Stop Force And Stone Throwing Will Stop: Kupwara People

Stop Force And Stone Throwing Will Stop: Kupwara People

22 December 2010
The Hindu
Shujaat Bukhari

Srinagar: Hundreds of people on Wednesday took a pledge at Batagund in Kupwara that they would not throw stones if there was an assurance that the security forces would not use force against them. They made an impassioned plea for peaceful resolution of the Kashmir issue even as they maintained that they were for “azadi.” Organised by Independent MLA Sheikh Rashid, it was the first public meeting the Centre's interlocutors on Kashmir had with the people since their appointment in October. In their direct interaction with Dileep Padgaonkar and Radha Kumar, the people said they wanted to “live a dignified and honourable life.” “We pledge that we will not pelt stones as long as you move for a graceful resolution of the Kashmir issue and protect human rights,” they said with one voice in response to Mr. Rashid's call. “You have to behave as a civilised country and the police and security forces should not kill us for even peacefully voicing our concerns,” they said. The people alleged that the Government of India had adopted only a “policy of deception for the last 60 years and this is the time to change it.” Mr.

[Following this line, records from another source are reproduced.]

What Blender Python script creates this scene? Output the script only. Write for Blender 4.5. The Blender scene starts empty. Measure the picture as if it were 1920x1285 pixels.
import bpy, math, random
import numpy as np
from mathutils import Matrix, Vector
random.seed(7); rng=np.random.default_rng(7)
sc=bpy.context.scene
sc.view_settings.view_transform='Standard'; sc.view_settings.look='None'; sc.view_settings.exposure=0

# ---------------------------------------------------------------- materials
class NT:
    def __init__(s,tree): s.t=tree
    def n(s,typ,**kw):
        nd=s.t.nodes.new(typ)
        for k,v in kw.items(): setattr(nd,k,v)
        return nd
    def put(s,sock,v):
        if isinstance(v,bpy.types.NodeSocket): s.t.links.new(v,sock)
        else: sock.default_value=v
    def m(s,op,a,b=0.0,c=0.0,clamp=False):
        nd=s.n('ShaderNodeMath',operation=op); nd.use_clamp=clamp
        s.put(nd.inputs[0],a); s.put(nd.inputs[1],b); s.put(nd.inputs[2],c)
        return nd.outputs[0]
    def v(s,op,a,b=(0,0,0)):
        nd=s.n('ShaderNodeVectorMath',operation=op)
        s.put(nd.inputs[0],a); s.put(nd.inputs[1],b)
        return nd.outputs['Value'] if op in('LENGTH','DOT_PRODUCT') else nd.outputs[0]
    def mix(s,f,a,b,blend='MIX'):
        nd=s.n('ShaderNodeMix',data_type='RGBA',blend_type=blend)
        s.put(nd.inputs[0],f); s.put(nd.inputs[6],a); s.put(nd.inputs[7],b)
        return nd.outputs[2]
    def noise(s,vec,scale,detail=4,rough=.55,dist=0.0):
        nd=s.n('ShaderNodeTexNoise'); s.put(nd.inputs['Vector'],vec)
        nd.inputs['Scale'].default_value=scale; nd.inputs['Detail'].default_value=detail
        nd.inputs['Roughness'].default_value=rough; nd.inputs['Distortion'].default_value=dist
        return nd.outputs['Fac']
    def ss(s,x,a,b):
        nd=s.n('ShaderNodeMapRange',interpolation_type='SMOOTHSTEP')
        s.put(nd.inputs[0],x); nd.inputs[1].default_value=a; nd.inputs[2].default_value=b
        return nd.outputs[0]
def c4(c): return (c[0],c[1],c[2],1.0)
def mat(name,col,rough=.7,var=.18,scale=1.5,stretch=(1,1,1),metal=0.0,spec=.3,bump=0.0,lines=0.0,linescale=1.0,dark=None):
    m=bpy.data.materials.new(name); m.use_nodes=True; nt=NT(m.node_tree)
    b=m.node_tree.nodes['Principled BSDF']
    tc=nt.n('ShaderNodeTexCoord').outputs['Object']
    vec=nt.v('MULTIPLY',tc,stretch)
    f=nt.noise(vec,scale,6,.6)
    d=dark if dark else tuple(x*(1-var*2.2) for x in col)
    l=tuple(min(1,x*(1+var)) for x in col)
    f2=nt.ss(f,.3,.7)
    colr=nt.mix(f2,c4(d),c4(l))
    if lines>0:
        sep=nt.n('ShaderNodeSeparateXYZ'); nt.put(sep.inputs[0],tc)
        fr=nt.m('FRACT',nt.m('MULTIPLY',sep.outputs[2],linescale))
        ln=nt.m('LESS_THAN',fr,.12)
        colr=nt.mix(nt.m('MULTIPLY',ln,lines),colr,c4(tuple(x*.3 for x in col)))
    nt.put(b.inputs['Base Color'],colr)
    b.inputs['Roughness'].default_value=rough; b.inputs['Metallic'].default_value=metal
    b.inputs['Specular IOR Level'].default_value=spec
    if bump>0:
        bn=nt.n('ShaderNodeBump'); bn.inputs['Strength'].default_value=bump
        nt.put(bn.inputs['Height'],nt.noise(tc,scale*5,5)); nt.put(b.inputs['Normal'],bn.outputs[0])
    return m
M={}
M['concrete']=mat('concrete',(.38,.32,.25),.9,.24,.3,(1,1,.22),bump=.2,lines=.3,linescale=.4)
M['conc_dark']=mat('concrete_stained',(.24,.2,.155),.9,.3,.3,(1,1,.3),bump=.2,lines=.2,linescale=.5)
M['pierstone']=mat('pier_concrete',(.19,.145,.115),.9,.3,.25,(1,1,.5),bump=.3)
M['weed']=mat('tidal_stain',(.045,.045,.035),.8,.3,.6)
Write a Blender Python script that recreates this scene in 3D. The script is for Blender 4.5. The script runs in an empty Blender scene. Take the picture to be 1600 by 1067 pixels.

Rashid impressed upon New Delhi the need to initiate talks with militants for finding a durable solution. “The men with guns in their hands should also be included in dialogue.” Both the ruling National Conference and the Opposition People's Democratic Party should find a common ground for resolution of Kashmir issue. “The dominant voice at the meeting was for Azadi,” the Langete MLA told The Hindu. Terming the meeting “remarkable,” Prof. Radha Kumar said: “I think communication is the big problem and we realised it today.” She assured the people that their concern would be conveyed to the Government of India. She asserted that the Centre was committed to a peaceful resolution of the Kashmir issue and “we are also committed to working towards that.” The people were ready to work for peace and reconciliation, which was a “good development.” “But we did hear radical voices as well,” she said. One of the interlocutors, M.M. Ansari, could not join the other two as he was indisposed. The interlocutors would return to Delhi on Thursday.